Coverings by few monochromatic pieces - a transition between two Ramsey problems

TL;DR

This paper explores a new problem in Ramsey theory, connecting covering and partitioning by monochromatic subgraphs, and provides initial results on vertex coverage by monochromatic matchings in multi-colored complete graphs.

Contribution

It introduces a novel problem linking monochromatic coverings and Ramsey problems, and proves a key case for matchings when the number of matchings is one less than the number of colors.

Findings

Determined the maximum vertices covered by s monochromatic matchings in t-colorings when s=t-1.

Proposed several open problems and conjectures in the area of monochromatic coverings.

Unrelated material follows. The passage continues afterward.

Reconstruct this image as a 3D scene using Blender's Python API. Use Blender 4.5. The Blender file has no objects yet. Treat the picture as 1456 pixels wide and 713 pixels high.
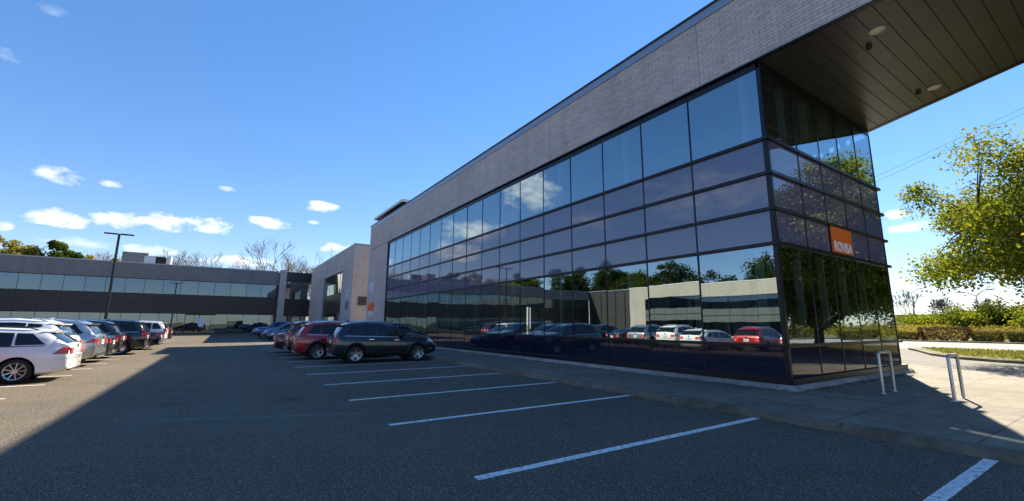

Connected classical Ramsey problems with covering problems through a new framework.

Abstract

The typical problem in (generalized) Ramsey theory is to find the order of the largest monochromatic member of a family F (for example matchings, paths, cycles, connected subgraphs) that must be present in any edge coloring of a complete graph K_n with t colors. Another area is to find the minimum number of monochromatic members of F that partition or cover the vertex set of every edge colored complete graph. Here we propose a problem that connects these areas: for fixed positive integers s,t, at least how many vertices can be covered by the vertices of no more than s monochromatic members of F in every edge coloring of K_n with t colors. Several problems and conjectures are presented, among them a possible extension of a well-known result of Cockayne and Lorimer on monochromatic matchings for which we prove an initial step: in case of s=t-1 we determine how many vertices can be covered by s monochromatic matchings in every t-coloring of K_n.